Ce n’est pas à moi de répondre à cette question. Les objectifs sont définis par le management, le pôle performance et les directeurs sportifs. De mon côté, quel que soit l’objectif fixé, mon rôle restera le même : fournir des analyses et des données pour aider à la prise de décision.

 

Comment vois-tu l’évolution de ton poste et du département data à l’avenir ?

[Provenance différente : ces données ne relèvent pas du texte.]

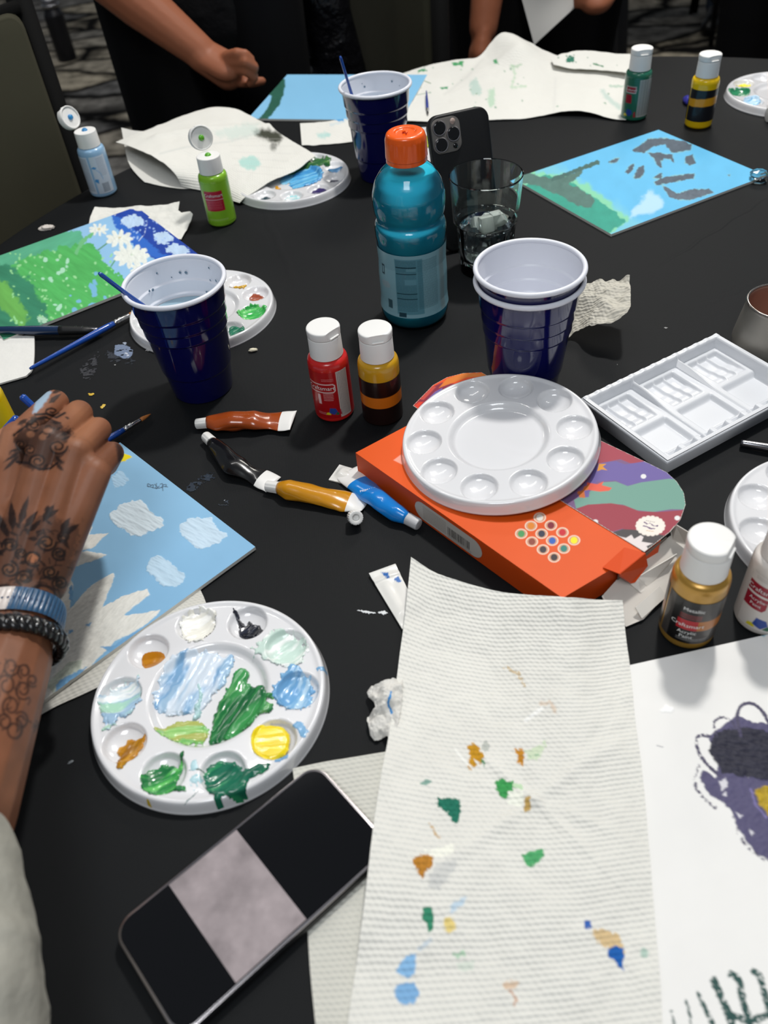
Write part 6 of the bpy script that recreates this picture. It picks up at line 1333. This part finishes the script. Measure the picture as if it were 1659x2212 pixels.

Je pense que nous en sommes encore au tout début. La donnée est présente dans le cyclisme depuis longtemps, mais la maturité des départements data reste faible, notamment parce qu’ils sont souvent réduits à une seule personne. Si l’on compare avec d’autres secteurs comme la finance, on observe une forte spécialisation des rôles. À terme, ces postes devraient évoluer et se structurer davantage : data engineers, data analysts, data scientists, chacun avec des missions plus ciblées. Les grandes équipes investissent déjà beaucoup dans ce domaine, soit en interne, soit via des partenaires externes. Personnellement, j’apprécie beaucoup ce rôle très transversal, presque “full stack”, qui couvre toute la chaîne de la donnée. Mais il est évident que ce métier est amené à évoluer et à se professionnaliser encore davantage dans les années à venir.